Sunday, October 19, 2008

Math Should be Valued

The New York Times on Friday, October 10, 2008 on pages A15 & A19, published and article, "Math Skills Suffer in US, Study Finds" by Sara Rimer.

Here is a quote from this article, "'We're living in a culture that is telling girls you can't do math -- that's telling everyone that only Asians and nerds do math,' said the study's lead author, Janet E. Mertz."

This is a well written article that touches on one of the great failings in America education: the poor attitude within our culture towards mathematics. I remember reading an op-ed writer in a national newspaper, the Washington Post I think, writing that he never learned algebra and that did not hurt him, so he felt no one needed to learn algebra.

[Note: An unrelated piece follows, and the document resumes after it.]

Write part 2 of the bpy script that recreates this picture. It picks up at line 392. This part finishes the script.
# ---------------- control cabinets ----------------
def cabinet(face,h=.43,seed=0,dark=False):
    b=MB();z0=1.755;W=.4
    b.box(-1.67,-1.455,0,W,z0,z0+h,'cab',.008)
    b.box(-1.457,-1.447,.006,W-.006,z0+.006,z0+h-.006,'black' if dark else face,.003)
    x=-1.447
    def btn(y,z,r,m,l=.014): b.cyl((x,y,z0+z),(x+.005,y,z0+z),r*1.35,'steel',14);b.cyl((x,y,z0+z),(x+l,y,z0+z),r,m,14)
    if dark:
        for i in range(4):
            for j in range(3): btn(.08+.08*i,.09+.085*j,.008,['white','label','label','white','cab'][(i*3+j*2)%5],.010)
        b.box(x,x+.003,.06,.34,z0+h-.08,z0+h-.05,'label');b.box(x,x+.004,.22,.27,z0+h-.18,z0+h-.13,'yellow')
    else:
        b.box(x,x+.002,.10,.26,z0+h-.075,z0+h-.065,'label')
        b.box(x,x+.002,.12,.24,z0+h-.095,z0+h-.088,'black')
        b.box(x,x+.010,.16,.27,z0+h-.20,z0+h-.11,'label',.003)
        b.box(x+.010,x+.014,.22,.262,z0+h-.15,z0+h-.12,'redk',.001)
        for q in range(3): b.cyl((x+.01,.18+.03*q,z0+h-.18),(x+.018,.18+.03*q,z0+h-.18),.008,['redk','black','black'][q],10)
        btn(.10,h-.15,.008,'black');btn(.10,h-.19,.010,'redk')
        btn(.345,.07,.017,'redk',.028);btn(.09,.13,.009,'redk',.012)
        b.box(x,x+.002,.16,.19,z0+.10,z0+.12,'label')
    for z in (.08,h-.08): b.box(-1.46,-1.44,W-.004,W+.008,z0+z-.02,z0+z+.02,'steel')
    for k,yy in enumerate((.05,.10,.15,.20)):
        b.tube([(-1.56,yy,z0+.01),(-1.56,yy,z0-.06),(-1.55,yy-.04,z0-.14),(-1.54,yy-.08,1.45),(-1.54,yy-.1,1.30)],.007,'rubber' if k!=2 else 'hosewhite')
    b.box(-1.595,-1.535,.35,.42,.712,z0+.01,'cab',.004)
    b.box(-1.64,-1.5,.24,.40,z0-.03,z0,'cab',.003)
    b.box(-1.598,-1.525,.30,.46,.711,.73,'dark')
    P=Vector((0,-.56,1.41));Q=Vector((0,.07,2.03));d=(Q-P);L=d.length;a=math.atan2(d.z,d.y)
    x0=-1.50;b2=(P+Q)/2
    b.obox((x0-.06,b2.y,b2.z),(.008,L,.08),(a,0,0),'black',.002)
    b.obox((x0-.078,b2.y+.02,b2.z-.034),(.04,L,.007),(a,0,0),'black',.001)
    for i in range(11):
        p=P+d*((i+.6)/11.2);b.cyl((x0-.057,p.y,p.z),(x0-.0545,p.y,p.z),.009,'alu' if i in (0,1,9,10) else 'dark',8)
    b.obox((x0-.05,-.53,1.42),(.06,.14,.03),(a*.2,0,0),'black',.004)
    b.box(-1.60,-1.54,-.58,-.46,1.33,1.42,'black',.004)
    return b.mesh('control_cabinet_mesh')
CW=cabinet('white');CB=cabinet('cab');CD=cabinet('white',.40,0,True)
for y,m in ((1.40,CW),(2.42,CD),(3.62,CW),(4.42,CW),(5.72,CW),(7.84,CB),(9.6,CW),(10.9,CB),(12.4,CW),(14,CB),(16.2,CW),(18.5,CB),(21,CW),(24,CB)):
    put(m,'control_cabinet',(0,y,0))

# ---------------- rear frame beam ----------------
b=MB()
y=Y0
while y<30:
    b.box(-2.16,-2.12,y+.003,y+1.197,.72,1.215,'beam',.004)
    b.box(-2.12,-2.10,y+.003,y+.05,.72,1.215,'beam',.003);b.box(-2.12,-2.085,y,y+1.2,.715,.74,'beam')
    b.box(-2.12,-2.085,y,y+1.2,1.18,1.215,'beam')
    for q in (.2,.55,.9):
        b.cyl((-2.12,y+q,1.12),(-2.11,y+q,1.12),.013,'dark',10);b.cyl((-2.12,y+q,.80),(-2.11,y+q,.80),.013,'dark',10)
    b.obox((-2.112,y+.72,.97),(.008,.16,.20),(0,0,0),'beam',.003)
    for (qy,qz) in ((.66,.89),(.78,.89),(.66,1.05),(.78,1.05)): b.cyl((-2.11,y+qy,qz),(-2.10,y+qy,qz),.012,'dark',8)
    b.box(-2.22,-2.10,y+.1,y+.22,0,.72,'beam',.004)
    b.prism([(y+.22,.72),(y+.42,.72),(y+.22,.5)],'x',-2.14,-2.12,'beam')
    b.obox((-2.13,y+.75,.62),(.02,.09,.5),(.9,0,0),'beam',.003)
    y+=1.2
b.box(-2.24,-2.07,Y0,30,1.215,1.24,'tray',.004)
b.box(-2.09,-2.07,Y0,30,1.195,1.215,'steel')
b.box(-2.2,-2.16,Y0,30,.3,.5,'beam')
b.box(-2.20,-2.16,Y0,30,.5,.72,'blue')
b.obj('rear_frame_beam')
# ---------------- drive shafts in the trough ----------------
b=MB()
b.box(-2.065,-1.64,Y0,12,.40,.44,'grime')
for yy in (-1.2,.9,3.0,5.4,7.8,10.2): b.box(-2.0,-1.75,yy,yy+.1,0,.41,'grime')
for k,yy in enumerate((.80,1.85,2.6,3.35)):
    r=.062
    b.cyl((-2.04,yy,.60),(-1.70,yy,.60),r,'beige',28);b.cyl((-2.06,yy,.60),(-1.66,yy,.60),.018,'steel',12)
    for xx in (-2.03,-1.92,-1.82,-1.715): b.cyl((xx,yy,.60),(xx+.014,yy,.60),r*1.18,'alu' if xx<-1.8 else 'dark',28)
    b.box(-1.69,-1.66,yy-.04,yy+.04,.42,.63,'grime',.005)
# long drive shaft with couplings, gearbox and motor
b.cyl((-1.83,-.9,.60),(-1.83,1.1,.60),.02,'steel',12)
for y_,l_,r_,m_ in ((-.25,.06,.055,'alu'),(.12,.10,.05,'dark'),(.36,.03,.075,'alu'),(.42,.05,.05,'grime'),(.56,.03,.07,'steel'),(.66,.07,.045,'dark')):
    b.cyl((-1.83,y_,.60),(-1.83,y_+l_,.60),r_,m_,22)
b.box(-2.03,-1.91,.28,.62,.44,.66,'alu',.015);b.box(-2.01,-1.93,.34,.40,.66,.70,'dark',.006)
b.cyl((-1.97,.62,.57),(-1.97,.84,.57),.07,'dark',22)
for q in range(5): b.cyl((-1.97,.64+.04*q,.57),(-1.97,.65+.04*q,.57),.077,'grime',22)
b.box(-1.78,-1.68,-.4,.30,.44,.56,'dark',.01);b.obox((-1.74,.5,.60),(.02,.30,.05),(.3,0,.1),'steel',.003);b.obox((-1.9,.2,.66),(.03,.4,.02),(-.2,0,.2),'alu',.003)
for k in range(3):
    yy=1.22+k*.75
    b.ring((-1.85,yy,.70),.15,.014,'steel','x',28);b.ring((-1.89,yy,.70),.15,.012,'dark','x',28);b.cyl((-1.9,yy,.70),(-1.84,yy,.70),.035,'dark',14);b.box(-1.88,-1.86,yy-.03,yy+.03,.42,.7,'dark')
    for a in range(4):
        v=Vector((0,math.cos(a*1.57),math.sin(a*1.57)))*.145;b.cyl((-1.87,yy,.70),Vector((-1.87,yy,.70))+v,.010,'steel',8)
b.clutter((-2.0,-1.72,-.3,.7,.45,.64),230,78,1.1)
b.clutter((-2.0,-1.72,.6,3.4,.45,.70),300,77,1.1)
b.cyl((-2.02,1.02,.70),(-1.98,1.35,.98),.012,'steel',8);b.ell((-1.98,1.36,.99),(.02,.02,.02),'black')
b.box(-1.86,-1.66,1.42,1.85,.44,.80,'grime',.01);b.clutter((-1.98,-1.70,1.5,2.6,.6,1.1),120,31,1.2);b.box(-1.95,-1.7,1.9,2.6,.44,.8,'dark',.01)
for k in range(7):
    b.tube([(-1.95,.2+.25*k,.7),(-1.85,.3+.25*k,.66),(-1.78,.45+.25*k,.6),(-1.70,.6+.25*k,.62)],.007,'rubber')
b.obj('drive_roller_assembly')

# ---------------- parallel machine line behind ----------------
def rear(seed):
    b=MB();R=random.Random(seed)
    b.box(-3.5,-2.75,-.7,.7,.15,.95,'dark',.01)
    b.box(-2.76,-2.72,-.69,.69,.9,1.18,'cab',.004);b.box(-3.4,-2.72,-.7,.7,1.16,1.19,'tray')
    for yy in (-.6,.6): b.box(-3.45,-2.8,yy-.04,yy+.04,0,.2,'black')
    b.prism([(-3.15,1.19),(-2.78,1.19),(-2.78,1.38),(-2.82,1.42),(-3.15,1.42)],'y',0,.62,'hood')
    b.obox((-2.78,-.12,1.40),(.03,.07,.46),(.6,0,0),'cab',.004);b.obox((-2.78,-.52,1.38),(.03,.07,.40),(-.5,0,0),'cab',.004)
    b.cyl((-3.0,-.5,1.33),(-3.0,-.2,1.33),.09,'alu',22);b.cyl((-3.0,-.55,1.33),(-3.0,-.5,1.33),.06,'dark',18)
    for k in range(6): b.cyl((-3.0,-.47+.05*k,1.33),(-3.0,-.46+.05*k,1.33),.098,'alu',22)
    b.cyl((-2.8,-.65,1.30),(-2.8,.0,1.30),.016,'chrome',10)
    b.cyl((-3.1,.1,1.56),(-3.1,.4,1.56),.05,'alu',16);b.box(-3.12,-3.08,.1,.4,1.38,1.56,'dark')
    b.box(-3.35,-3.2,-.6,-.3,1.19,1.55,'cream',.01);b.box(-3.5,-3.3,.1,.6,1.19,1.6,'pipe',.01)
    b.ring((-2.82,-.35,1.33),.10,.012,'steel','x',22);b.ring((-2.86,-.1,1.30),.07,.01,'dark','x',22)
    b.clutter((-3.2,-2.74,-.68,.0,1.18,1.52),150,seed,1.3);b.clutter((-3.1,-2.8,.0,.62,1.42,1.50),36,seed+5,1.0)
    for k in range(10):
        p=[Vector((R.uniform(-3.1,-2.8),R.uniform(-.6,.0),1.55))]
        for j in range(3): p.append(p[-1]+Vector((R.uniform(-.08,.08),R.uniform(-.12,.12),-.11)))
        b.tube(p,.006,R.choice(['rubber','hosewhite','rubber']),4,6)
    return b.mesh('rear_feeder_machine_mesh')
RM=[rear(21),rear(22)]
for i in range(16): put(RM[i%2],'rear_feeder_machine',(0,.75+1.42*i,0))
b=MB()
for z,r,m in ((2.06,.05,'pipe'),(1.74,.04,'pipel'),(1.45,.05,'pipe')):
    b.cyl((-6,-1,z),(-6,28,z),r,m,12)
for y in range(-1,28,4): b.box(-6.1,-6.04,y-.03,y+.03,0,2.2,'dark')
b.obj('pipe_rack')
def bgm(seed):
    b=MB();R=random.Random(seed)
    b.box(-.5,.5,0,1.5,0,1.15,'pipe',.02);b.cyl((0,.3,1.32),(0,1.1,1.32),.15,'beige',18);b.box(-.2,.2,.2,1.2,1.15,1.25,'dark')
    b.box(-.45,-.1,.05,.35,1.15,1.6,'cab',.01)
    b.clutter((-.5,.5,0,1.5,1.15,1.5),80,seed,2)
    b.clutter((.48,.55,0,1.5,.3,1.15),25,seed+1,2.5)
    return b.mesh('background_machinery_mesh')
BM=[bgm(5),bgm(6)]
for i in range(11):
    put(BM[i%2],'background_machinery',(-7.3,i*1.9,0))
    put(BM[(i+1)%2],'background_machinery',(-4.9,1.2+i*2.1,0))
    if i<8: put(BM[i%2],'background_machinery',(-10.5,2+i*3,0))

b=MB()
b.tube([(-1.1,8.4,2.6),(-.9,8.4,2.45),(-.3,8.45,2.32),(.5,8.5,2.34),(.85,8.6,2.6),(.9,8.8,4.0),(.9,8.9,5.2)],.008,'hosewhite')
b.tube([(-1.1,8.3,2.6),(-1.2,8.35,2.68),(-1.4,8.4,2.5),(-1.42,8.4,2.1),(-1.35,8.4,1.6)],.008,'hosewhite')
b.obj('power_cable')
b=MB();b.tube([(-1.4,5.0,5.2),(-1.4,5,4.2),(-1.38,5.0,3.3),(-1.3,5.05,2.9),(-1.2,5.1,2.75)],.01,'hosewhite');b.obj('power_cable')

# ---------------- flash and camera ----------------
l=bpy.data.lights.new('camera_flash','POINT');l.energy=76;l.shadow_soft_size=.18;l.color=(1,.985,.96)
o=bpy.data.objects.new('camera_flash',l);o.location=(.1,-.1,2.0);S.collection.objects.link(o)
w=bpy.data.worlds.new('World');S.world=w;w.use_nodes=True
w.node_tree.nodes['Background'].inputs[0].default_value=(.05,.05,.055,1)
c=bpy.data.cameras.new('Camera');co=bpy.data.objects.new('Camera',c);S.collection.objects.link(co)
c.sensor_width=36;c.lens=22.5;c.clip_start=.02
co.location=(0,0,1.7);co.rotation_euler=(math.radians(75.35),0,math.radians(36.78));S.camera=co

There are a lot of negative attitudes towards math, even amongst school teachers and college professors in the colleges of education. I have most certainly run across parents who had a poor attitude towards algebra and passed that bad attitude on to their children.

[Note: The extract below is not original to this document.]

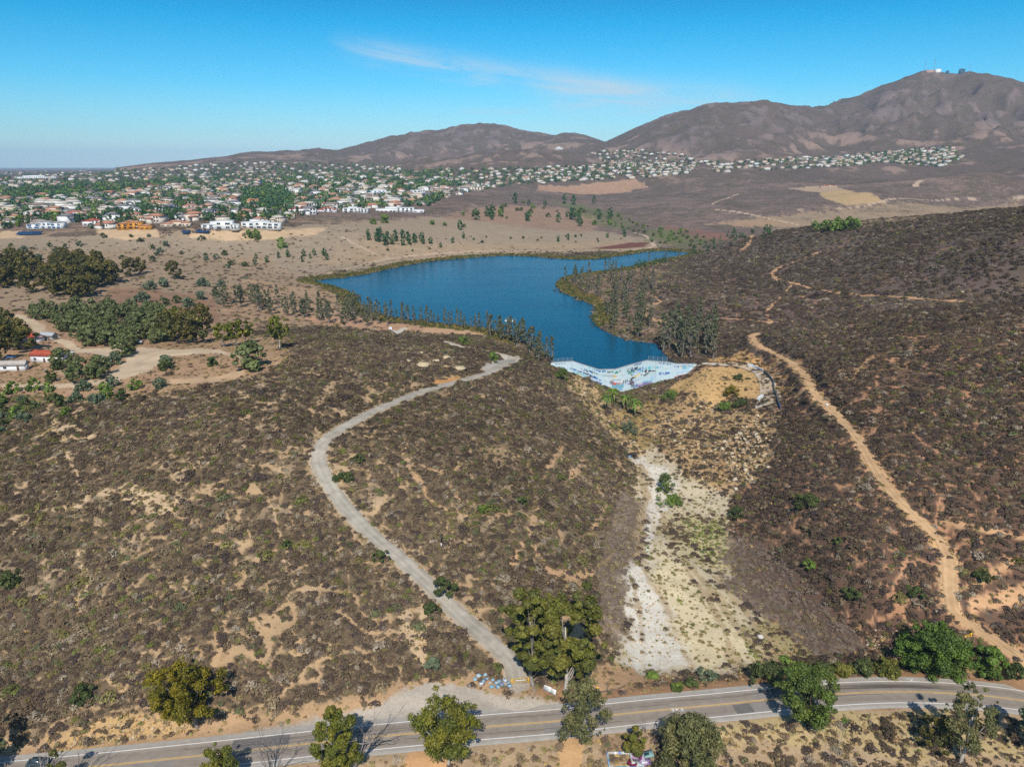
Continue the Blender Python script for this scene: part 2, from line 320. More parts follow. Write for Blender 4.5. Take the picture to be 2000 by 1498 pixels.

I heartily recommend the article by Ms Sara Rimer and I suggest we need a greater effort to promote valuing mathematics.

Robert Canright

The title of this article in the print edition was "U.S. Failing to Promote Math Skills, Study Finds - Citing Lack of Value for Talent in Culture." Sometimes the print edition and the online editions have different titles.

2 comments:

Troy Camplin said...

A few things about math. It is the easiest subject, and should be taught that way. Number theory should be used early on in education (I developed a number chart based on number theory that resulted in my wife teaching her Kindergarten class to count to 100 in just a few months, and to teach them how to add and subtract 2-digit numbers by the end of the year -- unfortunately, she changed districts, and the new principal won't let her use it). All math is addition, subtraction, and division -- but only if we introduce geometry early. I taught a 6 year old how to do multiplication in only a day by using addition and squares.

Robert Canright said...

Troy, you are right. In some ways, math is the easiest subject because it is objective and systematic.